When a child becomes an adult their is a communal celebration for all those reaching that age. For boys, in their 13th year on the long night, they must perform a group song and dance then take turns reciting religious works from memory. They then proclaim their new adult names to the community and are given gifts. From this night on they are responsible for the defense of the community. For girls, in their 15th year on the new dawn, they dress in ornate garb and perform a group song followed by individual dances. They lead the community in a prayer and everyone partakes in a feast prepared by the girls. At this point they are allowed to be courted for marriage.

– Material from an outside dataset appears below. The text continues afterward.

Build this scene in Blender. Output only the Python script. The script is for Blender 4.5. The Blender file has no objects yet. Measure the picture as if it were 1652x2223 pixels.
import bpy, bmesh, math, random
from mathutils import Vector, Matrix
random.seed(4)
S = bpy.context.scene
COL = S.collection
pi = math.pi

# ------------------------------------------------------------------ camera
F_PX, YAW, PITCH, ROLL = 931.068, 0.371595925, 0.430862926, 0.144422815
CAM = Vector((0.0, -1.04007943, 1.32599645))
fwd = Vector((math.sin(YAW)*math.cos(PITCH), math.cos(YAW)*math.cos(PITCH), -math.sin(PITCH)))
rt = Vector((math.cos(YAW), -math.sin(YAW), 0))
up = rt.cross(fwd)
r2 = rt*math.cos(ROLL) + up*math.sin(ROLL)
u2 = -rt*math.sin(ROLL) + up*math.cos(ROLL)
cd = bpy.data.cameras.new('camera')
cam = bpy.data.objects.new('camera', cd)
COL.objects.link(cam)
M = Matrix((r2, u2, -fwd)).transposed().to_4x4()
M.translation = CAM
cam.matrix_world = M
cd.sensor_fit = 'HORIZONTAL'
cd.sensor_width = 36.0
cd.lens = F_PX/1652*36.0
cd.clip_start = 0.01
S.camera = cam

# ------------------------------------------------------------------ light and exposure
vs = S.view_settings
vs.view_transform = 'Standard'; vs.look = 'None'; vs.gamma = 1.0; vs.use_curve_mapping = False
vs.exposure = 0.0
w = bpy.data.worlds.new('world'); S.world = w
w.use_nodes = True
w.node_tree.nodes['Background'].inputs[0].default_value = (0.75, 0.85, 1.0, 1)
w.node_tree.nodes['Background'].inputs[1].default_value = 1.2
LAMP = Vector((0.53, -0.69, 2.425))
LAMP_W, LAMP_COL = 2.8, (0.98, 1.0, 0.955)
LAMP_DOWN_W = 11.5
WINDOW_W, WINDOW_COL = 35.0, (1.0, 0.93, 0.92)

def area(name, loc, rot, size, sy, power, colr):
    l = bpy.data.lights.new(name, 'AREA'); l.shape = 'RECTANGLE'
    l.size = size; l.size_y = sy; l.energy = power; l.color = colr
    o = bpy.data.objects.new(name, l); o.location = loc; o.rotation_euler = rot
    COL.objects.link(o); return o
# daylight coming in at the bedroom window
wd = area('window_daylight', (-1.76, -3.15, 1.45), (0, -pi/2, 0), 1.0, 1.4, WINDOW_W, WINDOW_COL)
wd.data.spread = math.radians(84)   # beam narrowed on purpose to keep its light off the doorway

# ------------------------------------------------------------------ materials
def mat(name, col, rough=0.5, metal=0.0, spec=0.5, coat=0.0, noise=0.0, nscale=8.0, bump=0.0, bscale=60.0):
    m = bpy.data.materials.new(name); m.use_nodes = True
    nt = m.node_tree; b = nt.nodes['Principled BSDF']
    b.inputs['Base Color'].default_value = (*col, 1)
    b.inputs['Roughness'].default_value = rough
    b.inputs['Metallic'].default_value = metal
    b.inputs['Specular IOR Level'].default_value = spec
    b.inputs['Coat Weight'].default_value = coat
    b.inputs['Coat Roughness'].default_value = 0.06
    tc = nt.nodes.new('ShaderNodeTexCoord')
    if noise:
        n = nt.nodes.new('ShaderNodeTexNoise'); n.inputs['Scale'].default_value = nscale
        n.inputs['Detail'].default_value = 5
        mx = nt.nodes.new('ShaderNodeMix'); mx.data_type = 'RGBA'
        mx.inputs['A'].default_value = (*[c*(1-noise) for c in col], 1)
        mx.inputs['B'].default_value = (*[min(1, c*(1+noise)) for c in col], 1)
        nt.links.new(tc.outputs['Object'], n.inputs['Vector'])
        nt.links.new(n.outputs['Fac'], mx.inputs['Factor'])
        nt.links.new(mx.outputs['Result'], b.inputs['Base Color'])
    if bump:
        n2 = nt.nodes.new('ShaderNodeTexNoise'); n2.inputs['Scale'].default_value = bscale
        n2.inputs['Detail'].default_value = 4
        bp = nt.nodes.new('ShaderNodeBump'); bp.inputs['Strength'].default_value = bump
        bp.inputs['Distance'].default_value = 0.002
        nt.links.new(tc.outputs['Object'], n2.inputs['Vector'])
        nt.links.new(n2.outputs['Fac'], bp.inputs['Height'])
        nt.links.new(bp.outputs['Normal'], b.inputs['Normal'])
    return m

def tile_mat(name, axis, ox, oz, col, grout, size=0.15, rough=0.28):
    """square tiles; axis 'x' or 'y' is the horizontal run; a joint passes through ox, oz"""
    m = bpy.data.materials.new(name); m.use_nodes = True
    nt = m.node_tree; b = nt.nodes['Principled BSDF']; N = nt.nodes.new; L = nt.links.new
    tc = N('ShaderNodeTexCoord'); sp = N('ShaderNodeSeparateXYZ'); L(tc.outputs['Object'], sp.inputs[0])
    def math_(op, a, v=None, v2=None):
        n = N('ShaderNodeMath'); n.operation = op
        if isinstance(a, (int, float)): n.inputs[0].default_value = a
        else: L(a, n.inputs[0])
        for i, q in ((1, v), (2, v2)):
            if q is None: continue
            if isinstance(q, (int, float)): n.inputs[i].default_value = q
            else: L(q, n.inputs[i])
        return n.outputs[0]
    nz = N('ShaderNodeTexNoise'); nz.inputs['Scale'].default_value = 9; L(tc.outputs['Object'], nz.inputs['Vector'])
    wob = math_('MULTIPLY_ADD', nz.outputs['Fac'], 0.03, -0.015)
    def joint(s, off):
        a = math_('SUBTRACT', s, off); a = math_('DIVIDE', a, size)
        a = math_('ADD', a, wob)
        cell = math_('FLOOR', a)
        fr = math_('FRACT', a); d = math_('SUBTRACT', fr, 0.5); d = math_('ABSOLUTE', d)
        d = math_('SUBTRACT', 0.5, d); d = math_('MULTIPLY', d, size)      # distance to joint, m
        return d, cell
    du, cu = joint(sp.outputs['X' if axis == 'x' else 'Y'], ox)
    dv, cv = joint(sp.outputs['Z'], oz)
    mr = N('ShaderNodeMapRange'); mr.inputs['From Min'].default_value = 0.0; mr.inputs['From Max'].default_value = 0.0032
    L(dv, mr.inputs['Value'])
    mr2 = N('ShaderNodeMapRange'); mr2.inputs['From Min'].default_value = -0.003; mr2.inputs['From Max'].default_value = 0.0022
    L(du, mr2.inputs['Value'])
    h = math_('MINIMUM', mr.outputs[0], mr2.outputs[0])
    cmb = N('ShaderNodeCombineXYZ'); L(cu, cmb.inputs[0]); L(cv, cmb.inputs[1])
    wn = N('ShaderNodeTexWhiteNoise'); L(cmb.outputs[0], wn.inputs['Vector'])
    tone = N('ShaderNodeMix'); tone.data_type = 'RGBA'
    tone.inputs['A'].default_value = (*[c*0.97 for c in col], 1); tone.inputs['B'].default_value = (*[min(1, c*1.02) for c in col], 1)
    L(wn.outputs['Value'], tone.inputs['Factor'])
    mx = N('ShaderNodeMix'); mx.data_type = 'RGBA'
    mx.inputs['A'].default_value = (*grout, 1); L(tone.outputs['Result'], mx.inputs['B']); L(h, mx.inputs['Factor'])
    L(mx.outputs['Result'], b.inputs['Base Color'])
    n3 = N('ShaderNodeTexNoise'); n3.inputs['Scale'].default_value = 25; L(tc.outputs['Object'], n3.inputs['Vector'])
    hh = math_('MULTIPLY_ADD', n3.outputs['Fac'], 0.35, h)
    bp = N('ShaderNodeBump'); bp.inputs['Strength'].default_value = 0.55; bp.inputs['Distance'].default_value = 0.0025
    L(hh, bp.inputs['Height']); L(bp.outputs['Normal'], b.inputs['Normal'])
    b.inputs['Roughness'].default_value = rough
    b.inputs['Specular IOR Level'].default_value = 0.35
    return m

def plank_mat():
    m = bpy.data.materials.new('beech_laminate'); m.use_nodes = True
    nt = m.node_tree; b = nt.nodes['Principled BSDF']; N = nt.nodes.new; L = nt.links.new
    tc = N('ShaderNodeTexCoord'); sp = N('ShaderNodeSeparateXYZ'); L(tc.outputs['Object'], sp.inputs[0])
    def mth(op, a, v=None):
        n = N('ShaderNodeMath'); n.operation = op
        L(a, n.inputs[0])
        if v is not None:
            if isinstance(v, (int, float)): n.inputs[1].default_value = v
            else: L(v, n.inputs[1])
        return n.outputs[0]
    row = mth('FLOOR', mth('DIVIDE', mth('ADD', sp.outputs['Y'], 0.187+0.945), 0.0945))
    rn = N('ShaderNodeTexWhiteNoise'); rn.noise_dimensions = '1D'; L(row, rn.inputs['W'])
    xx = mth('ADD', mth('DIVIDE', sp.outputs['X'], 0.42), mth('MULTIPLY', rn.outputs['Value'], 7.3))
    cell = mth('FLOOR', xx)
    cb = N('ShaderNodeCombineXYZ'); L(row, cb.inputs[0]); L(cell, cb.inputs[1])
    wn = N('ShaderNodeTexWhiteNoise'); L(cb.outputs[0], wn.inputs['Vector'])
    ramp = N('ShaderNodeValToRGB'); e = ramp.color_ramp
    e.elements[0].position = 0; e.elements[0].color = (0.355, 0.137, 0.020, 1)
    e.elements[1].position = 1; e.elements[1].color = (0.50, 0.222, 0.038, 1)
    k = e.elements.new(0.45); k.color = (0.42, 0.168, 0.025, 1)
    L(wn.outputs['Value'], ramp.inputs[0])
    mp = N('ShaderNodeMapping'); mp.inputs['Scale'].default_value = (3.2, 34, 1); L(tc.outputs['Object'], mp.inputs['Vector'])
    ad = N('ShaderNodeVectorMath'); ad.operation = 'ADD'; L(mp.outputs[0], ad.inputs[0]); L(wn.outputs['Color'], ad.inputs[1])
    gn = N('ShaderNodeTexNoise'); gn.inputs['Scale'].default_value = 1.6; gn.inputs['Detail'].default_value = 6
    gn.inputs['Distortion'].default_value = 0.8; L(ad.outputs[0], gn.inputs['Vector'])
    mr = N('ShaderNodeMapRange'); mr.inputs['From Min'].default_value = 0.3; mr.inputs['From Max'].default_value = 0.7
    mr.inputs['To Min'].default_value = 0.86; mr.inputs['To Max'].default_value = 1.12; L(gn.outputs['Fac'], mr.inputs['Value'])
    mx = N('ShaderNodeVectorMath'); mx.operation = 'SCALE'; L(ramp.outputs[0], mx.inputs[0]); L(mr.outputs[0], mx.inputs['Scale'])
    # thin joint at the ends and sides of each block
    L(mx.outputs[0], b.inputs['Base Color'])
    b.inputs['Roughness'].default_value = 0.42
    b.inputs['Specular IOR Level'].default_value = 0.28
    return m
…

Funerary and Memorial customs

Heaven is for those who die in combat. All others go to the vast unknown to rejoin the source and lose all sense of self. Bodies of warriors and kings are entombed to have somewhere for the spirit to return for the final battle of the end times. All others are buried in the earth to return to it. The bodies are cleansed in water and air before burial, and an animal is sacrificed to be buried alongside as a toll for the Gods.

Common Taboos

Spilling salt or pepper is bad luck.

Common Myths and Legends

There are household spirits called Flujsa that help with chores and pull pranks. Mischievous natured ones can become malevolent if offended. Can be banished by giving them a gift of clothing, religious paraphernalia, and occasionally moving residences. Some of them will simply follow to your new home. They require offerings of either food (milk and honey) or a days wages for a laborer per full moon. Browncaps are standard house spirits that can shape shift and become invisible, Bluecaps live in mines and caves, Greencaps live in forests, and Redcaps live in old ruins. Redcaps are the most malevolent and are known to throw rocks at those who enter their caves and crush them. They soak their hats in the blood of their victims and carry a long pike.


Beauty Ideals

Both genders look to the others ankles and calves, neck, and chest. Men are meant to be big and strong while women are meant to be delicate and supple. The perfect man would be tall with wide shoulders, thick neck, and strong calves. Scars on the arms would be a plus, but not the face. The perfect woman would be shorter with large chest and small waist, slender calves, and delicate ankles.

Gender Ideals

Men are meant to be masculine and be supporters for their families. They should be able to do basic repairs in the home, track and hunt, fish, farm, and fight but also be nurturing to their loved ones.   Women are meant to be caregivers and should know how to cook, clean, collect herbs, tend babies and animals.

Courtship Ideals

Boys are expected to pursue the girls. When a girl catches a boys eye he may inquire with her if she is going to any social engagements and speak to her there, in public. He may bring a small gift such as a flower or a perfumed handkerchief. If she accepts the gift she has given permission to court her. While courting he may recite poetry or perform musical instruments, he would defend her honor in a duel against any offense, he should provide her with meals when together. When the time comes he should ask her parents permission to wed.

Relationship Ideals

An ideal relationship is when the husband provides for and defends his wife and children, and the wife nurtures and cares for the husband and children. Husband provides the food and the wife prepares it. They defend each others honor when necessary and are loyal to each other above all else. A man can have as many wives as he can support.

Preferred Drinks

  Most commonly consumed alcohol is beer fermented from wheat or barley. Either a summer ale or winter lager can be made in pale, amber, or dark varieties. For something a little stronger and flavorful apple cider is available, as well as wine from both red and green grapes. Stronger drinks can be distilled from wheat, barley, or grapes.   For lighter drinking a variety of tea is available. Black and red are most common, followed by green, and lastly white.